Euro Libor-OIS spread widen

11 Jan, 2011

A key measure of eurozone money market stress rose to its highest in almost a week on Monday on concerns about the ability of the region's weakling states to raise funds at sustainable levels from capital markets. The premium that London interbank offered rates for three-month euros trade over the three-month Overnight Index Swap rate - a gauge of market stress - rose to 35 basis poitns from 32 bps on Friday, indicating increased strain.

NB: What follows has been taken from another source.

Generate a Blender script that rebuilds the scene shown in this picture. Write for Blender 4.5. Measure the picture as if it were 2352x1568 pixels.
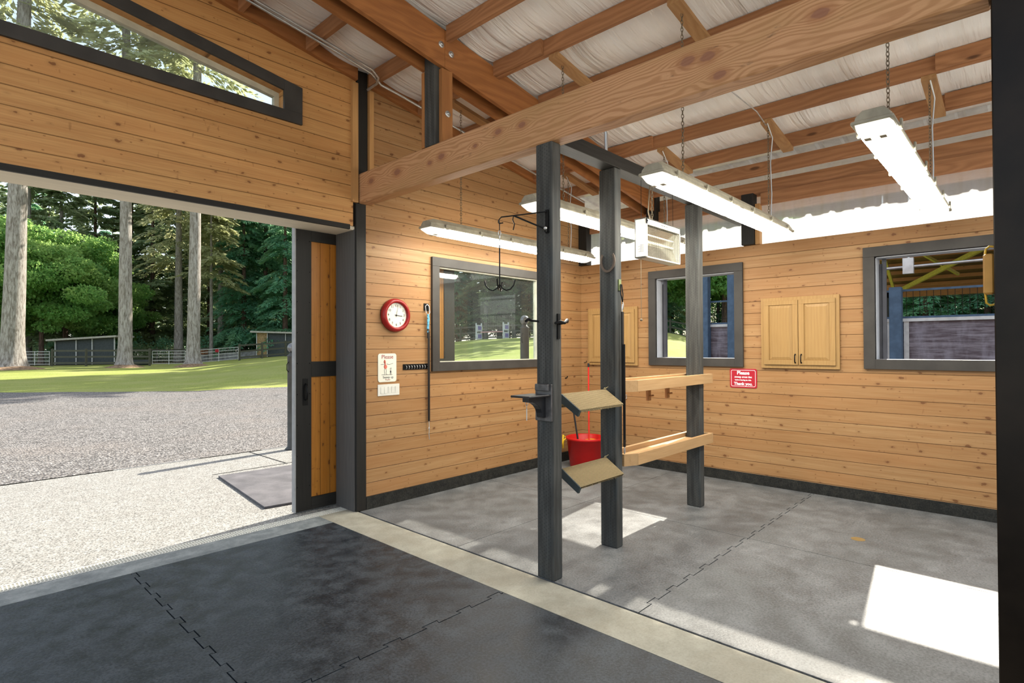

Tensions around eurozone sovereign debt markets mounted, pushing Portuguese and Spanish sovereign bond yields to their highest levels since December 1, after a source told Reuters that Portgual was being pressured into accepting financial aid. The report fuelled investor jitters before Portugal, Spain and Italy test the markets with bond auctions this week.
"We have seen an increase in risk premium at the short end (of money markets) on the back of that. The market is facing a lot of supply this week, not just T-Bills but longer-dated auctions as well," Nick Stamenkovic, a rate strategist at RIA Capital Markets, said.
Traders and strategists said flows in the market for secured lending for Portuguese assets remained minimal, while Irish and Greek repo markets were still all but shut. Copious amounts of excess liquidity in the euro system, meanwhile, kept benchmark euro interbank rates pinned down on Monday, with the European Central Bank sticking to its policy of providing unlimited three-month funds to the region's weaker banks until at least April.
Three-month euro Libor inched down to 0.93125 percent from 0.93188 percent on Friday, according to the British Bankers' Association's daily fixings. The equivalent three-month Euribor rate - traditionally the main gauge of unsecured interbank euro lending, and a mix of interest rate expectations and banks' appetite for lending - fell to 0.995 percent, the lowest level since mid-October.
Shorter-term one-week rates held steady at 0.552 percent while overnight rates fixed at 0.380 percent on Friday. The ECB is expected to allot 190 billion euros ($244.7 billion) at its regular seven-day refinancing operation this week, a Reuters poll of money market traders showed, versus 195.691 at last week's operation. The refinancing operations have acted as a liquidity safety net for vulnerable eurozone banks since the onset in 2008 of the financial crisis froze interbank credit markets.